Forecasts of a record-breaking August 2022, in terms of tourism and travel remittances, along with higher performances of other revenue targets apparently leave open the possibility of another subsidy package to deflect inflation and the energy crisis, Greek finance ministry officials hinted this week.

Heading into an election year in 2023, government officials have pointed to new support measures and even tax breaks, with beneficiaries being low- to middle-class earners and so-called “at-risk groups”.

Detailed measures “on the table” are, reportedly, higher heating subsidies, as well as subsidies for fuel and high electricity prices.

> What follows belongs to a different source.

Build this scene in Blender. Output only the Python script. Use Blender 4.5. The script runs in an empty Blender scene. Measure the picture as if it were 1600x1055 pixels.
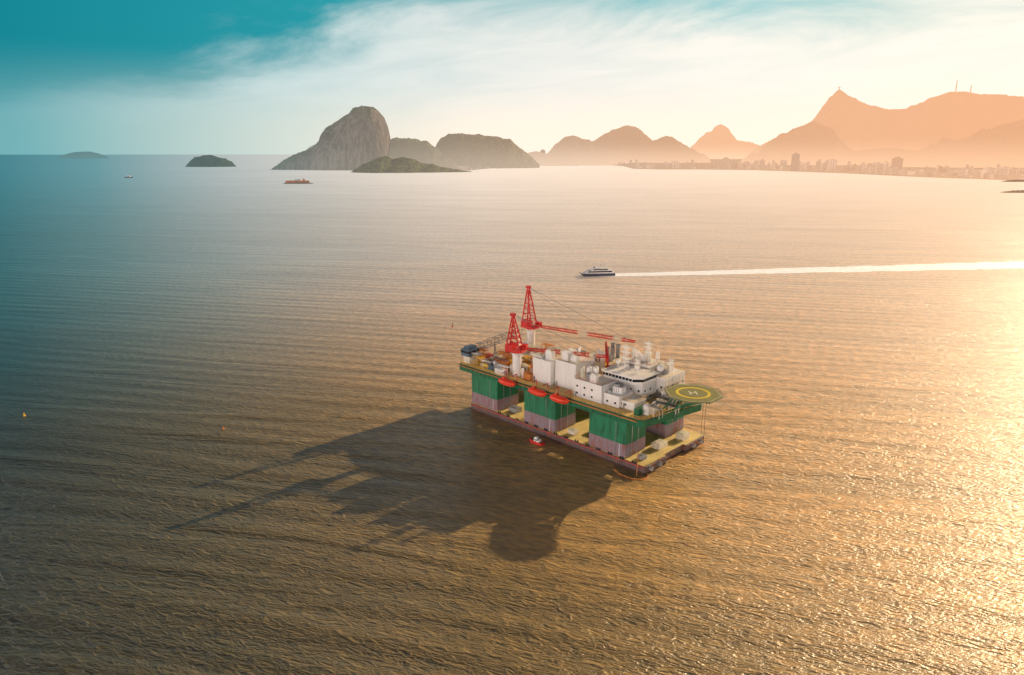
import bpy, math, random
from mathutils import Vector, noise, Matrix
random.seed(7)
H=120.0; F=1081.0; TH=math.radians(14.9); CS=math.cos(TH); SN=math.sin(TH)
col=bpy.context.scene.collection
SUNV=Vector((0.758,0.652,0)).normalized(); SEL=math.radians(18.6)

def wpt(px,py,z=0.0):
    u=px-800; v=527.5-py
    Y=F*CS+v*SN; Z=-F*SN+v*CS; t=(H-z)/-Z
    return Vector((u*t,Y*t,z))
def at(px,py,Y):
    u=px-800; v=527.5-py
    d=(F*Y*SN-v*Y*CS)/(v*SN+F*CS)
    return Vector((u*(Y*CS+d*SN)/F,Y,H-d))

def tag(o,label=None,cat=None,group=None,kind=None):
    if label:o['label']=label
    if cat:o['category']=cat
    if group:o['group']=group
    if kind:o['kind']=kind
    return o
def empty(name,loc,rz=0):
    o=bpy.data.objects.new(name,None); col.objects.link(o); o.location=loc; o.rotation_euler=(0,0,rz); return o

class MB:
    def __init__(s): s.v=[]; s.f=[]
    def add(s,vs,fs):
        n=len(s.v); s.v+= [tuple(v) for v in vs]; s.f+=[tuple(i+n for i in f) for f in fs]; return s
    def box(s,x0,x1,y0,y1,z0,z1):
        return s.add([(x0,y0,z0),(x1,y0,z0),(x1,y1,z0),(x0,y1,z0),(x0,y0,z1),(x1,y0,z1),(x1,y1,z1),(x0,y1,z1)],
          [(0,3,2,1),(4,5,6,7),(0,1,5,4),(1,2,6,5),(2,3,7,6),(3,0,4,7)])
    def prism(s,pts,z0,z1):
        n=len(pts)
        vs=[(p[0],p[1],z0) for p in pts]+[(p[0],p[1],z1) for p in pts]
        fs=[tuple(range(n-1,-1,-1)),tuple(range(n,2*n))]+[(i,(i+1)%n,(i+1)%n+n,i+n) for i in range(n)]
        return s.add(vs,fs)
    def sideprism(s,pts,y0,y1):
        n=len(pts)
        vs=[(p[0],y0,p[1]) for p in pts]+[(p[0],y1,p[1]) for p in pts]
        fs=[tuple(range(n)),tuple(range(2*n-1,n-1,-1))]+[((i+1)%n,i,i+n,(i+1)%n+n) for i in range(n)]
        return s.add(vs,fs)
    def tube(s,p,q,r,n=4,r2=None,cap=True):
        p=Vector(p);q=Vector(q);d=q-p
        if d.length<1e-6:return s
        d.normalize(); a=d.orthogonal().normalized(); b=d.cross(a); r2=r if r2 is None else r2
        o=math.pi/n
        vs=[p+(a*math.cos(2*math.pi*i/n+o)+b*math.sin(2*math.pi*i/n+o))*r for i in range(n)]
        vs+=[q+(a*math.cos(2*math.pi*i/n+o)+b*math.sin(2*math.pi*i/n+o))*r2 for i in range(n)]
        fs=[(i,(i+1)%n,(i+1)%n+n,i+n) for i in range(n)]
        if cap: fs+=[tuple(range(n-1,-1,-1)),tuple(range(n,2*n))]
        return s.add(vs,fs)
    def lattice(s,p,q,w0,w1,n,r,rd=None):
        p=Vector(p);q=Vector(q);d=(q-p).normalized()
        up=Vector((0,0,1)) if abs(d.z)<.8 else Vector((1,0,0))
        a=d.cross(up).normalized(); b=a.cross(d).normalized(); rd=rd or r*.6
        def c(t,i):
            w=(w0+(w1-w0)*t)/2; sx=(-1,1,1,-1)[i]; sy=(-1,-1,1,1)[i]
            return p+(q-p)*t+a*w*sx+b*w*sy
        for i in range(4): s.tube(c(0,i),c(1,i),r,4)
        for k in range(n):
            t0=k/n;t1=(k+1)/n
            for i in range(4):
                j=(i+1)%4
                if k%2: s.tube(c(t0,i),c(t1,j),rd,3,cap=False)
                else: s.tube(c(t0,j),c(t1,i),rd,3,cap=False)
                s.tube(c(t0,i),c(t0,j),rd,3,cap=False)
        return s
    def rail(s,pts,h=1.2,step=3,r=.06,closed=False):
        P=[Vector(p) for p in pts]
        if closed:P.append(P[0])
        for a,b in zip(P[:-1],P[1:]):
            n=max(1,int((b-a).length/step))
            for k in range(n+1):
                c=a+(b-a)*k/n; s.tube(c,c+Vector((0,0,h)),r,3,cap=False)
            for hh in (h,h*.5):
                z=Vector((0,0,hh)); s.tube(a+z,b+z,r,3,cap=False)
        return s
    def build(s,name,mat,parent=None,smooth=False,bevel=0):
        me=bpy.data.meshes.new(name); me.from_pydata(s.v,[],s.f); me.update()
        if smooth:
            for p in me.polygons:p.use_smooth=True
        me.materials.append(mat)
        o=bpy.data.objects.new(name,me); col.objects.link(o)
        if parent is not None:o.parent=parent
        if bevel:
            m=o.modifiers.new('b','BEVEL'); m.width=bevel; m.segments=3; m.limit_method='ANGLE'
        return o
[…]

On the all-important tax-break front – one of the major planks on which the center-right Mitsotakis government was elected in a landslide in July 2019 – the abolition of the so-called “solidarity tax” for public sector wage-earners and even a hike in pension rates is being considered.

Also up for consideration is another increase in the minimum monthly wage, as well as a two percentage point reduction in the corporate tax rate, from 22 percent to 20 percent.

State coffers appear buffered by an over-performance of 5.2 billion euros in the goal set for the January-August 2022, with one parameter of the latter, however, being an increase in inflation.

In absolute terms, revenues from all types of taxes reached 31.094 billion euros, up 19.9 percent from the listed target in the 2022 budget.